## INFORMATION SHOWN
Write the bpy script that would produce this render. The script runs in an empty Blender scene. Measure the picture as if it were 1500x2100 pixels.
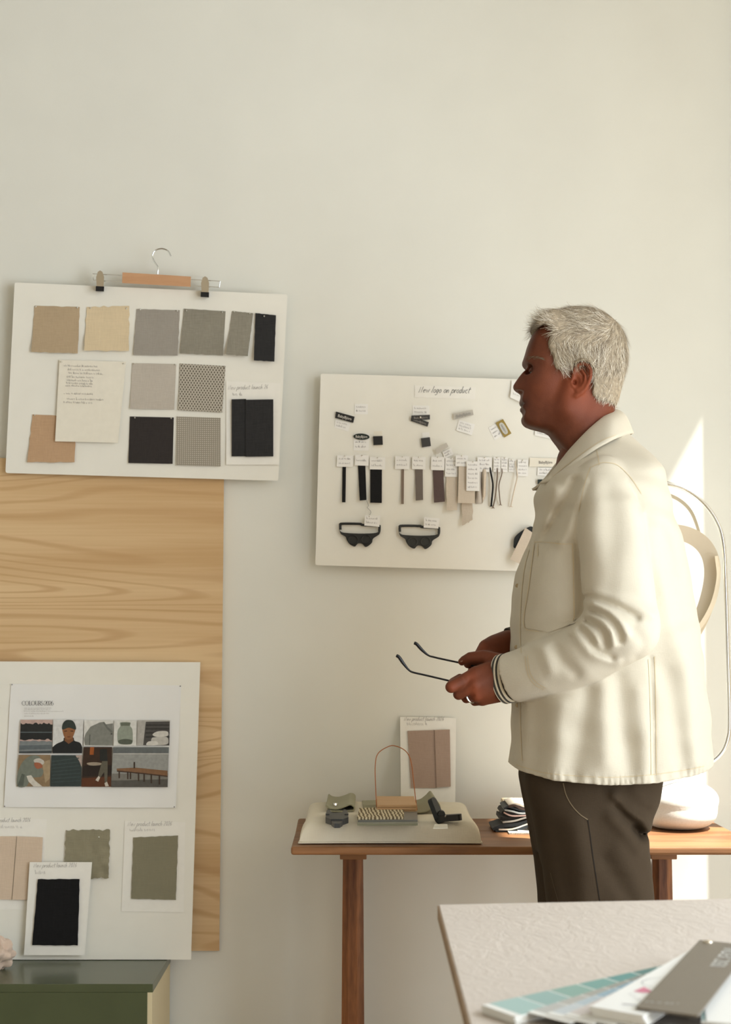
import bpy, bmesh, math, random
import numpy as np
from mathutils import Vector, Matrix, noise
from mathutils.bvhtree import BVHTree

scene = bpy.context.scene
COL = scene.collection

# ------------------------------------------------------------------ camera
FPX = 3700.0                       # focal length in pixels of the 1500 x 2100 frame
PITCH = math.atan(240.0 / FPX)     # eye level lies at pixel row 1290
CAM = Vector((0.0, 0.0, 1.2))
cam_d = bpy.data.cameras.new('camera')
cam = bpy.data.objects.new('camera', cam_d)
COL.objects.link(cam)
cam.location = CAM
cam.rotation_euler = (math.pi / 2 + PITCH, 0, 0)
cam_d.sensor_fit = 'VERTICAL'
cam_d.sensor_height = 36.0
cam_d.lens = FPX / 2100.0 * 36.0
cam_d.clip_start = 0.05
cam_d.dof.use_dof = True
cam_d.dof.focus_distance = 3.42
cam_d.dof.aperture_fstop = 12.0
scene.camera = cam

# ------------------------------------------------------------------ light
world = bpy.data.worlds.new('daylight')
scene.world = world
world.use_nodes = True
bg = world.node_tree.nodes['Background']
bg.inputs[0].default_value = (1.0, 0.80, 0.53, 1)
bg.inputs[1].default_value = 0.86

sun_d = bpy.data.lights.new('sun', 'SUN')
sun_d.energy = 14.0
sun_d.angle = math.radians(0.7)
sun_d.color = (1.0, 0.96, 0.88)
sun = bpy.data.objects.new('sun', sun_d)
COL.objects.link(sun)
SUN_DIR = Vector((-1.0, 0.35, -1.85)).normalized()
sun.rotation_euler = SUN_DIR.to_track_quat('-Z', 'Y').to_euler()
sun.location = (4, 2, 6)

def area(name, loc, rot, sx, sy, power, color):
    d = bpy.data.lights.new(name, 'AREA')
    d.shape = 'RECTANGLE'; d.size = sx; d.size_y = sy
    d.energy = power; d.color = color
    o = bpy.data.objects.new(name, d)
    o.location = loc; o.rotation_euler = rot
    COL.objects.link(o)
    return o
# skylight entering through the tall window in the right wall
area('window_skylight', (1.50, 1.25, 1.40), (0, math.radians(90), 0), 2.3, 3.3, 98.0, (0.87, 1.0, 1.13))

vs = scene.view_settings
vs.view_transform = 'Standard'
vs.look = 'None'
vs.exposure = 0.10
vs.gamma = 1.0
vs.use_curve_mapping = False

# ------------------------------------------------------------------ helpers
rnd = random.Random(7)
WL = {}                             # world location of every object made

def ray(px, py):
    c, s = math.cos(PITCH), math.sin(PITCH)
    u = (1050.0 - py)
    return Vector((px - 750.0, FPX * c - u * s, FPX * s + u * c))

def P(px, py, Y):
    """the point at depth Y that stands where the photograph shows (px, py)"""
    d = ray(px, py)
    return CAM + d * (Y / d.y)

def PT(px, py, z):
    """the same on the horizontal plane at height z"""
    d = ray(px, py)
    return CAM + d * ((z - CAM.z) / d.z)

class Plane:
    def __init__(self, p0, n):
        self.p0 = Vector(p0); self.n = Vector(n).normalized()
    def at(self, px, py, off=0.0):
        d = ray(px, py)
        t = (self.p0 + self.n * off - CAM).dot(self.n) / d.dot(self.n)
        return CAM + d * t

def lin(v):
    v = v / 255.0
    return v / 12.92 if v <= 0.04045 else ((v + 0.055) / 1.055) ** 2.4
def C(r, g, b, k=1.12):
    return tuple(min(0.9, lin(v) * k) for v in (r, g, b))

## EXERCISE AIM
Omit every picture, then reproduce the rest of the listing exactly.

## REPLY TO THE TASK
Write the bpy script that would produce this render. The script runs in an empty Blender scene. Measure the picture as if it were 1500x2100 pixels.
import bpy, bmesh, math, random
import numpy as np
from mathutils import Vector, Matrix, noise
from mathutils.bvhtree import BVHTree

scene = bpy.context.scene
COL = scene.collection

# ------------------------------------------------------------------ camera
FPX = 3700.0                       # focal length in pixels of the 1500 x 2100 frame
PITCH = math.atan(240.0 / FPX)     # eye level lies at pixel row 1290
CAM = Vector((0.0, 0.0, 1.2))
cam_d = bpy.data.cameras.new('camera')
cam = bpy.data.objects.new('camera', cam_d)
COL.objects.link(cam)
cam.location = CAM
cam.rotation_euler = (math.pi / 2 + PITCH, 0, 0)
cam_d.sensor_fit = 'VERTICAL'
cam_d.sensor_height = 36.0
cam_d.lens = FPX / 2100.0 * 36.0
cam_d.clip_start = 0.05
cam_d.dof.use_dof = True
cam_d.dof.focus_distance = 3.42
cam_d.dof.aperture_fstop = 12.0
scene.camera = cam

# ------------------------------------------------------------------ light
world = bpy.data.worlds.new('daylight')
scene.world = world
world.use_nodes = True
bg = world.node_tree.nodes['Background']
bg.inputs[0].default_value = (1.0, 0.80, 0.53, 1)
bg.inputs[1].default_value = 0.86

sun_d = bpy.data.lights.new('sun', 'SUN')
sun_d.energy = 14.0
sun_d.angle = math.radians(0.7)
sun_d.color = (1.0, 0.96, 0.88)
sun = bpy.data.objects.new('sun', sun_d)
COL.objects.link(sun)
SUN_DIR = Vector((-1.0, 0.35, -1.85)).normalized()
sun.rotation_euler = SUN_DIR.to_track_quat('-Z', 'Y').to_euler()
sun.location = (4, 2, 6)

def area(name, loc, rot, sx, sy, power, color):
    d = bpy.data.lights.new(name, 'AREA')
    d.shape = 'RECTANGLE'; d.size = sx; d.size_y = sy
    d.energy = power; d.color = color
    o = bpy.data.objects.new(name, d)
    o.location = loc; o.rotation_euler = rot
    COL.objects.link(o)
    return o
# skylight entering through the tall window in the right wall
area('window_skylight', (1.50, 1.25, 1.40), (0, math.radians(90), 0), 2.3, 3.3, 98.0, (0.87, 1.0, 1.13))

vs = scene.view_settings
vs.view_transform = 'Standard'
vs.look = 'None'
vs.exposure = 0.10
vs.gamma = 1.0
vs.use_curve_mapping = False

# ------------------------------------------------------------------ helpers
rnd = random.Random(7)
WL = {}                             # world location of every object made

def ray(px, py):
    c, s = math.cos(PITCH), math.sin(PITCH)
    u = (1050.0 - py)
    return Vector((px - 750.0, FPX * c - u * s, FPX * s + u * c))

def P(px, py, Y):
    """the point at depth Y that stands where the photograph shows (px, py)"""
    d = ray(px, py)
    return CAM + d * (Y / d.y)

def PT(px, py, z):
    """the same on the horizontal plane at height z"""
    d = ray(px, py)
    return CAM + d * ((z - CAM.z) / d.z)

class Plane:
    def __init__(self, p0, n):
        self.p0 = Vector(p0); self.n = Vector(n).normalized()
    def at(self, px, py, off=0.0):
        d = ray(px, py)
        t = (self.p0 + self.n * off - CAM).dot(self.n) / d.dot(self.n)
        return CAM + d * t

def lin(v):
    v = v / 255.0
    return v / 12.92 if v <= 0.04045 else ((v + 0.055) / 1.055) ** 2.4
def C(r, g, b, k=1.12):
    return tuple(min(0.9, lin(v) * k) for v in (r, g, b))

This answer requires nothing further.